In città si respirava ottimismo:Potrebbe bastare anche un pareggio, siccome la Fiorentina non ha mai perso in casa”, mormoravano i tifosi alla vigilia della trasferta pugliese. Ma si sbagliavano: forte della promozione già ottenuta, la Fiorentina lasciò passare il Cesena al Franchi per 3-2. Ovviamente al contrario del Bari contro il Padova, siccome i galletti si portarono addirittura in vantaggio al 77′ grazie a Pedone, condannando a quel punto i biancoscudati ad una nuova, amarissima beffa. E fu a quel punto che venne fuori l’orgoglio: Padova (in maglia blu) riversato in avanti alla ricerca del pareggio e sacrosanto calcio di rigore ottenuto da Franceschetti, spinto in area da Lorenzo Amoruso, quattro minuti più tardi. Sul dischetto si presentò Galderisi, l’elemento di maggior esperienza tra gli uomini di Sandreani. Di fronte a lui, un pallone pesantissimo. Fallire avrebbe significato abbandonare per la terza volta nel giro di quattro anni ogni velleità-promozione al fotofinish. Ma se il buon Nanu è stato votato nel 2010 “Giocatore biancoscudato del Secolo” un motivo ci sarà pur stato: Fontana spiazzato e risultato fissato sull’1-1 finale. Un risultato sinonimo di spareggio contro il Cesena.
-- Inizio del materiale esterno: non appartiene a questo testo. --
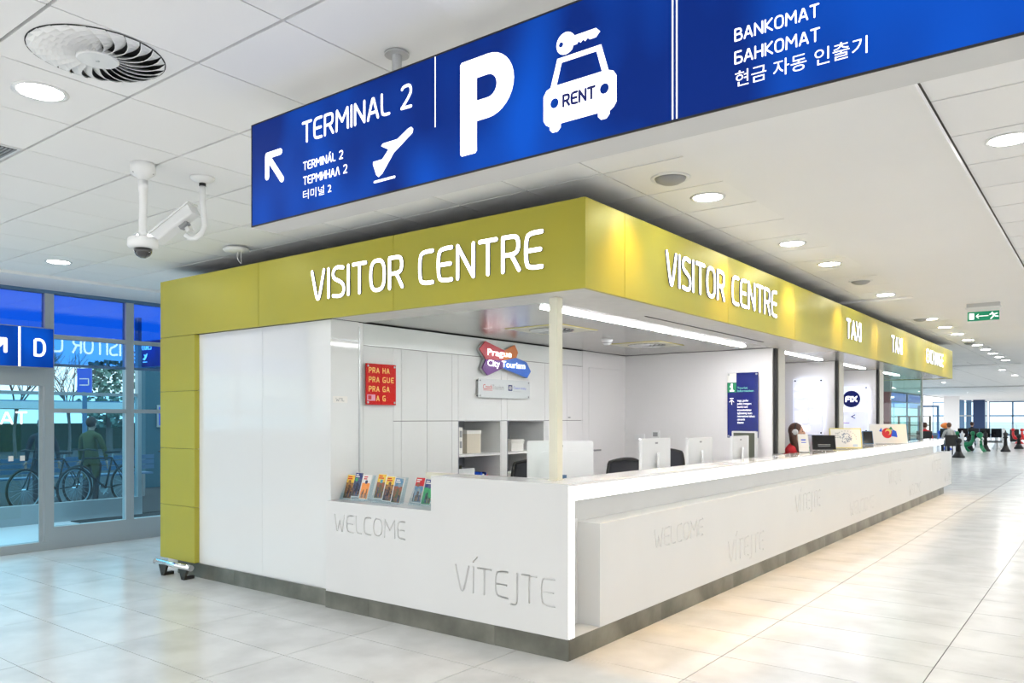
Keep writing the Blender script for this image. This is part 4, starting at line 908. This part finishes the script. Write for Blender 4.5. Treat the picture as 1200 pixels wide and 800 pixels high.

padova-promozione-1993-94-figurine-wp

Data designata: 15 giugno, ossia dieci giorni dopo il termine della regular season. Il terreno? Il neutro dello Stadio Zini di Cremona. I diecimila biglietti riservati ai tifosi biancoscudati vengono polverizzati in breve tempo, d’altra parte c’è un appuntamento con la storia al quale presentarsi, sebbene con la comprensibile paura di una nuova delusione in “zona Cesarini” sia alla luce degli sfortunati precedenti ’91-’93, sia alla luce del non proprio brillante momento di forma della squadra, a secco di vittorie da un mese e mezzo. Timori confermati già dopo 7′, quando Dario “Tatanka” Hubner, il bomber dei romagnoli, insacca alle spalle di Bonaiuti un traversone lungo di Teodorani per il vantaggio cesenate, fallendo clamorosamente, pochi giri di lancette più tardi, il gol del raddoppio. Sì, il Padova sembra in bambola. Ma dove non arrivano le gambe, arrivano il cuore e… la fortuna: è il 18′, e l’arbitro Ceccherini, uno dei migliori in circolazione, regala un calcio d’angolo al Padova a seguito di una sbilenca conclusione di Montrone. Sulla bandierina, si presenta Pellizzaro: palla tesa in mezzo, sponda aerea di Franceschetti in direzione di Poldo Cuicchi ed incredibile rovesciata all’incrocio dei pali da parte del terzino biancoscudato. Roba da non credere.

Ed è l’episodio che cambia la partita. Quello che fa rendere conto a tutti che sì, forse è la volta buona. Il Padova prende coraggio, afferrando le redini della gara. Ma l’equilibrio regna sovrano fino a metà ripresa, quando, precisamente al minuto numero 69, viene spezzato da una bordata da fuori area di Maurizio Coppola, che, dopo aver triangolato con Galderisi, fulmina imparabilmente un Biato colto, chissà perché, fuori dai pali. Il boato dei tifosi biancoscudati è fragoroso. La corsa di Coppola sotto il loro settore irrefrenabile. La Serie A più vicina che mai. Mahistoria magistra vitae, dicevano i latini. Una lezione che il Padova aveva ben imparato negli anni precedenti. Guai dunque a perdere la concentrazione. Ecco quindi all’ultimo minuto Bonaiuti spiccare il volo per respingere in corner un potente calcio di punizione di Hubner. Ma è l’ultimo brivido della gara: il Padova è in Serie A. Finalmente.

L’undici di Cremona passa dunque alla storia: Bonaiuti, Cuicchi, Gabrieli, Coppola, Rosa, Franceschetti, Pellizzaro, Nunziata, Galderisi, Longhi, Montrone. Una filastrocca che ogni tifoso biancoscudato non può non ricordare. Per il resto, è l’apoteosi: è festa grande a Cremona prima e – come da tradizione – in città poi. Le vie del centro vengono invase da migliaia e migliaia di tifosi festanti come non se ne erano mai visti, tanto che quando, a tarda sera, fa la sua comparsa nelle piazze il pullman della squadra, essi ne bloccano la marcia stringendolo in un gioioso e calorosissimo abbraccio-promozione. Sì insomma, libero sfogo all’entusiasmo dopo aver atteso per oltre trent’anni la conquista di un traguardo storico: la realizzazione di un sogno chiamato Serie A.